> [INFORMATION SHOWN]:
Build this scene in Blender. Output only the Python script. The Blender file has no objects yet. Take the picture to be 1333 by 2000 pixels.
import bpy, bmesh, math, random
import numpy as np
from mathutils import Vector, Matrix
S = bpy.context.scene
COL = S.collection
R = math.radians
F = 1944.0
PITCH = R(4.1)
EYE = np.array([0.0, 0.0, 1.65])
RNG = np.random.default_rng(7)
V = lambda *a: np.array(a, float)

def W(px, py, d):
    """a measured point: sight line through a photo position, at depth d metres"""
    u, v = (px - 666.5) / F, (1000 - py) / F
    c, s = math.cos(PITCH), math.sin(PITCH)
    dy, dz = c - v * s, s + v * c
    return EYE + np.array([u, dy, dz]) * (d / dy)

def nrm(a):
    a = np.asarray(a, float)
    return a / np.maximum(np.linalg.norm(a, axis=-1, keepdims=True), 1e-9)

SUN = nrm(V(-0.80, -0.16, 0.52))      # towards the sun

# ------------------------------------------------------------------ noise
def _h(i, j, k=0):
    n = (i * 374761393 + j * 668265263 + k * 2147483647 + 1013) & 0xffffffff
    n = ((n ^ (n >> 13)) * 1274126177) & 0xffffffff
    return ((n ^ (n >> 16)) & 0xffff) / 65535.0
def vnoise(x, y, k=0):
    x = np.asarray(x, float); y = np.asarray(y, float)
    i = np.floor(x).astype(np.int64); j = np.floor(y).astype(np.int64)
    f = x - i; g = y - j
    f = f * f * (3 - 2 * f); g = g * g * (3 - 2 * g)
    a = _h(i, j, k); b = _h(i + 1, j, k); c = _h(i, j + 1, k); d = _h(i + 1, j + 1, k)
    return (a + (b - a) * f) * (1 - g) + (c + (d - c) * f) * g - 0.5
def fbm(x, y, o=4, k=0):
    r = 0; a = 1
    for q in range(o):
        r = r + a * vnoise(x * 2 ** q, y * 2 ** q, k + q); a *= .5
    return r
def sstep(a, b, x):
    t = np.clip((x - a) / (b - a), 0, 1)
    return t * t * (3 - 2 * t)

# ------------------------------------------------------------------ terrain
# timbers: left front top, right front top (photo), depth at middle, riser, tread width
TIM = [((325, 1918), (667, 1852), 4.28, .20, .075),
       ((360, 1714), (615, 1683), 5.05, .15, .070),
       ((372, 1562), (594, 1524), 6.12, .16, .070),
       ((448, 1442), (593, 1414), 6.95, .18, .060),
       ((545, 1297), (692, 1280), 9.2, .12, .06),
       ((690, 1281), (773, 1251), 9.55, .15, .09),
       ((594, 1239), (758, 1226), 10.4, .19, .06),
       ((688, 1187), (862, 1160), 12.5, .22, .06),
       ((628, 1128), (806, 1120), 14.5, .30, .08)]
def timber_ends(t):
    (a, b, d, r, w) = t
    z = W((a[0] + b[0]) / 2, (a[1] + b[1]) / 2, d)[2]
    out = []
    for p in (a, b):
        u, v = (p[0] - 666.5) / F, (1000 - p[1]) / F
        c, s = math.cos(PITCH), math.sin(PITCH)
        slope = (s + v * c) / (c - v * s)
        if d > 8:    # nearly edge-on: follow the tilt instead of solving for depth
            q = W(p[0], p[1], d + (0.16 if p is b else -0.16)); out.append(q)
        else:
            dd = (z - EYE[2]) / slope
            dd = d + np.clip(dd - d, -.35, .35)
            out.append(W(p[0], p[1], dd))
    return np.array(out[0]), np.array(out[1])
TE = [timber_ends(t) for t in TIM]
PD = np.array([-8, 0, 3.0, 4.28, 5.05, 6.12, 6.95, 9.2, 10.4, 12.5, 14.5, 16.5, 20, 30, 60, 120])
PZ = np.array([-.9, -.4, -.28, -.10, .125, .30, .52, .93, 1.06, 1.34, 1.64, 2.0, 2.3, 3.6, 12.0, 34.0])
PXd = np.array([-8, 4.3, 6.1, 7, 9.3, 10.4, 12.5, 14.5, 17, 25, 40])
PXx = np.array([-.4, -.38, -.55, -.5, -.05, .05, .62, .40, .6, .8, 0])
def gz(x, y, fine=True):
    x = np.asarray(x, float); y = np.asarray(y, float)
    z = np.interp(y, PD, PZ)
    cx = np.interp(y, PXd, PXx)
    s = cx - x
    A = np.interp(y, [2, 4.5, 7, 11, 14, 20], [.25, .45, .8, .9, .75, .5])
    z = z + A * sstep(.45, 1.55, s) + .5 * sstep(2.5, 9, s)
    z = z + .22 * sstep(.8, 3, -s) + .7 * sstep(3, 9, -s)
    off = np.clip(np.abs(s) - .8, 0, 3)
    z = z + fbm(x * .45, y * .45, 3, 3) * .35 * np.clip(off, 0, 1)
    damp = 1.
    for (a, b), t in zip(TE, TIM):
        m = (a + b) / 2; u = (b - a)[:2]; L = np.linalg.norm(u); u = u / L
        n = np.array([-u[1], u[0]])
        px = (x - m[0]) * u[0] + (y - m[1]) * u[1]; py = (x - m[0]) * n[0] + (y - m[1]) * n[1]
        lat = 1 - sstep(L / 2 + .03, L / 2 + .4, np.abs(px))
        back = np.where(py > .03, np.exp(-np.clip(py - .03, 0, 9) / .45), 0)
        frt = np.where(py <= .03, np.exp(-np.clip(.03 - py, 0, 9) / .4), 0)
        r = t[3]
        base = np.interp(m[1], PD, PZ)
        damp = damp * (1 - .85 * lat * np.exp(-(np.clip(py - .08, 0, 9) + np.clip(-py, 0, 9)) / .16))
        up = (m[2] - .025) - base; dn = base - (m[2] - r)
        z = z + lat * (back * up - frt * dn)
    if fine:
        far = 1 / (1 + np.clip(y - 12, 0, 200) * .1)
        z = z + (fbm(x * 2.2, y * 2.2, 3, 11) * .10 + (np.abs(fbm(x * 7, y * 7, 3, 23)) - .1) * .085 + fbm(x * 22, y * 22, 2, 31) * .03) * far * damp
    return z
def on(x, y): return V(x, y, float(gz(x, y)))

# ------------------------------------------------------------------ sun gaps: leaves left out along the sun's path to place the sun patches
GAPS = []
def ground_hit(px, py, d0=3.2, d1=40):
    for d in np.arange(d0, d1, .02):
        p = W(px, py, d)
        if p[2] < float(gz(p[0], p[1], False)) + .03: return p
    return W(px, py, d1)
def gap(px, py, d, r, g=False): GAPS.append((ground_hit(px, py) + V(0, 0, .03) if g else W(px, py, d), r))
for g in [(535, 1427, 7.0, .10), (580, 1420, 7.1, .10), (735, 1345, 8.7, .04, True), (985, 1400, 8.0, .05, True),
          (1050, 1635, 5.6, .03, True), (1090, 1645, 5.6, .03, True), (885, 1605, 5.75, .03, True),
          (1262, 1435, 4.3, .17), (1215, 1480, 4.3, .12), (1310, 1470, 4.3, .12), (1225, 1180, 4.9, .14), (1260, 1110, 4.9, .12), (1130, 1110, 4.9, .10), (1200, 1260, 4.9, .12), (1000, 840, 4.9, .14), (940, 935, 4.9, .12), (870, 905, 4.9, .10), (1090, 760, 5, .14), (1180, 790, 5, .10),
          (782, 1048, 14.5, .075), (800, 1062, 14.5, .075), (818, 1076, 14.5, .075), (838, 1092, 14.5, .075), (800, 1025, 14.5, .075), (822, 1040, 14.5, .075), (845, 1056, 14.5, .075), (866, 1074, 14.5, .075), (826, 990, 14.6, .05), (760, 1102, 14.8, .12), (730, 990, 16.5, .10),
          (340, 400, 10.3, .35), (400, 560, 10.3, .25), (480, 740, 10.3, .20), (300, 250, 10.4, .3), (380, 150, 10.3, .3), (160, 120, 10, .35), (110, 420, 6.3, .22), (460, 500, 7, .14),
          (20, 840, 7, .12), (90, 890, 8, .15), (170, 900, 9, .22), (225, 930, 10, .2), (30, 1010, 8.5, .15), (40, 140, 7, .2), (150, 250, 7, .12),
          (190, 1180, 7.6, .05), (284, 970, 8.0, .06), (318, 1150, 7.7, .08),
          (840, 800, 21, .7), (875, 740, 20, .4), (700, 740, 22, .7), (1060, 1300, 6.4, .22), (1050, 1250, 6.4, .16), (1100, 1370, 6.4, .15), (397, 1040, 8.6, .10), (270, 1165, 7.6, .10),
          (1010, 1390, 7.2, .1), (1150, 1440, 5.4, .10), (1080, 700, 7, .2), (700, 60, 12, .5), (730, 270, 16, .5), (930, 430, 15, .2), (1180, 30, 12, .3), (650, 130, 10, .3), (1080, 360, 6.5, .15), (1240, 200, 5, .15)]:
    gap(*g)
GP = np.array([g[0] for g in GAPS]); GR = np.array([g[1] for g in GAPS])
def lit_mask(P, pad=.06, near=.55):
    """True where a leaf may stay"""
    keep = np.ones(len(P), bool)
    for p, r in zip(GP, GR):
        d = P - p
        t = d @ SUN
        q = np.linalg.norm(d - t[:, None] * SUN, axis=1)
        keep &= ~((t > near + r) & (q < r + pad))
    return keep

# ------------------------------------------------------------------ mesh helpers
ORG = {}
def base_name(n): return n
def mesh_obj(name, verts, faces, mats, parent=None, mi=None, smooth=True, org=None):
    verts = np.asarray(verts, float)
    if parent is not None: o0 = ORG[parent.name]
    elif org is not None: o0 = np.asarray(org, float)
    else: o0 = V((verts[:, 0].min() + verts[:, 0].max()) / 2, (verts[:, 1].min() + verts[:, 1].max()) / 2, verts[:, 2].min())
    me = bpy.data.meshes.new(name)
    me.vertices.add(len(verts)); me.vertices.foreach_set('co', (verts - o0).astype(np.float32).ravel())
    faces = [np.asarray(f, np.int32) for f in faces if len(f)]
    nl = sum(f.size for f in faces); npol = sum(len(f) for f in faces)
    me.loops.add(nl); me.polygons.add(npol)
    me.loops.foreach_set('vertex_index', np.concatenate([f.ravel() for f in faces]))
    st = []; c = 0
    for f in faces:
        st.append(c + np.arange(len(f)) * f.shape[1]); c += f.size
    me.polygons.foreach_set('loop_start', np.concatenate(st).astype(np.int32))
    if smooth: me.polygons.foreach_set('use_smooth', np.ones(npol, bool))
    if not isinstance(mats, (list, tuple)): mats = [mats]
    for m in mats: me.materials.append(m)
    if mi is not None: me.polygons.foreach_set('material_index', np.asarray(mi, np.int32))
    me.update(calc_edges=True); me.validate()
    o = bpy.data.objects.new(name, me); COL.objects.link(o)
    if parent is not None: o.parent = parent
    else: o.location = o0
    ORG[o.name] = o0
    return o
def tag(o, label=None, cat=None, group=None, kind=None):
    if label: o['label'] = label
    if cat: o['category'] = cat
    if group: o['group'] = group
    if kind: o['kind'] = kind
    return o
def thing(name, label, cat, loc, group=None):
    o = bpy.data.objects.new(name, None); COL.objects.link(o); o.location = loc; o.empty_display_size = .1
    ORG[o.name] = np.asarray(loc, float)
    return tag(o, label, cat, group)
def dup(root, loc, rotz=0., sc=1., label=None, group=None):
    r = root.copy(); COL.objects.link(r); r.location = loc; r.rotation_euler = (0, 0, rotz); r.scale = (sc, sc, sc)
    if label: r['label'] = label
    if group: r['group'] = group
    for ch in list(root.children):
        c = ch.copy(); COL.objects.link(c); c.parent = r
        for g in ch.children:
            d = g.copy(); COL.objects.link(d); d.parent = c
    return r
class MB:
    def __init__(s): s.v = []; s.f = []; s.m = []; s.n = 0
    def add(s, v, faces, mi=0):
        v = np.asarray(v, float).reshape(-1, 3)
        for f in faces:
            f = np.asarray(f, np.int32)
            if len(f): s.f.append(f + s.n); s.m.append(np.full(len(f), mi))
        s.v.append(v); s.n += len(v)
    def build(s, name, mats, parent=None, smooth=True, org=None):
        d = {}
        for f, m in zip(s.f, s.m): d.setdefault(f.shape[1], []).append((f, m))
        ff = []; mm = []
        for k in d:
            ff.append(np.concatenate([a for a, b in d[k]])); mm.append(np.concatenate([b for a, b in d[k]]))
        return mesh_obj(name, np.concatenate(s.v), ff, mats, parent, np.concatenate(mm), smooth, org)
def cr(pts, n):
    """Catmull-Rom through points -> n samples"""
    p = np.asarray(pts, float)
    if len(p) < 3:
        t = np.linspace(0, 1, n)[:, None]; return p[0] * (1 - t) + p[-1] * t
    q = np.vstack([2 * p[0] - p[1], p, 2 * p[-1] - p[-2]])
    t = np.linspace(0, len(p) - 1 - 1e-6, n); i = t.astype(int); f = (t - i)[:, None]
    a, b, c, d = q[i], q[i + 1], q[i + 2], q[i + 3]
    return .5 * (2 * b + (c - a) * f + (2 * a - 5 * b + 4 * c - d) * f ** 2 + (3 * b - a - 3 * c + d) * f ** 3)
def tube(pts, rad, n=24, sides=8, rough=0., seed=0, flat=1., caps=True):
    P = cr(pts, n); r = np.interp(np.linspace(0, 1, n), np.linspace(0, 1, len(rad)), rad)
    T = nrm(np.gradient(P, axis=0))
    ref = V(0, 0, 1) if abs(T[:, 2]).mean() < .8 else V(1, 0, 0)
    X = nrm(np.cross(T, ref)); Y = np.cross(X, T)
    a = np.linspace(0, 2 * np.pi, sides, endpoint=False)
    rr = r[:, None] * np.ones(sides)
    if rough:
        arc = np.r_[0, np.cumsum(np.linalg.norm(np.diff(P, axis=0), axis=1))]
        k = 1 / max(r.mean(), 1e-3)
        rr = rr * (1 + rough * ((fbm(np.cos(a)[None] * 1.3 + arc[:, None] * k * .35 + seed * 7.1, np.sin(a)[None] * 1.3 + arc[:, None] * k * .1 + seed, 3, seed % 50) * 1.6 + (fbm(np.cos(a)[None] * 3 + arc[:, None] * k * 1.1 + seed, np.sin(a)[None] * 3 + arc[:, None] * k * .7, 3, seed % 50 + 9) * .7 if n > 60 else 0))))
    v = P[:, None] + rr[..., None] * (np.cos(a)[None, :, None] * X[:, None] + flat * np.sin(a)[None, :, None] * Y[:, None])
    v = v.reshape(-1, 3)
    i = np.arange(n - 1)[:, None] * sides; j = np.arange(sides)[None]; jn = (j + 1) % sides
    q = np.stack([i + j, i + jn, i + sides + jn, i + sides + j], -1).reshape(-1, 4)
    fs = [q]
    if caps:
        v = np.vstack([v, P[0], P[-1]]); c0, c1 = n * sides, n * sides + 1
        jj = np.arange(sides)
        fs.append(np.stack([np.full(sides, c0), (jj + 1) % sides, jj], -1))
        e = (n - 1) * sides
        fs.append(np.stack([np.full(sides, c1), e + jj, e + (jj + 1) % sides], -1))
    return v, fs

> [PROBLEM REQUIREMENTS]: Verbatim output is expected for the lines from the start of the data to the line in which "axis=-1, keepdims=True), 1e-9)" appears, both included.

> [EXERCISE ANSWER]:
Build this scene in Blender. Output only the Python script. The Blender file has no objects yet. Take the picture to be 1333 by 2000 pixels.
import bpy, bmesh, math, random
import numpy as np
from mathutils import Vector, Matrix
S = bpy.context.scene
COL = S.collection
R = math.radians
F = 1944.0
PITCH = R(4.1)
EYE = np.array([0.0, 0.0, 1.65])
RNG = np.random.default_rng(7)
V = lambda *a: np.array(a, float)

def W(px, py, d):
    """a measured point: sight line through a photo position, at depth d metres"""
    u, v = (px - 666.5) / F, (1000 - py) / F
    c, s = math.cos(PITCH), math.sin(PITCH)
    dy, dz = c - v * s, s + v * c
    return EYE + np.array([u, dy, dz]) * (d / dy)

def nrm(a):
    a = np.asarray(a, float)
    return a / np.maximum(np.linalg.norm(a, axis=-1, keepdims=True), 1e-9)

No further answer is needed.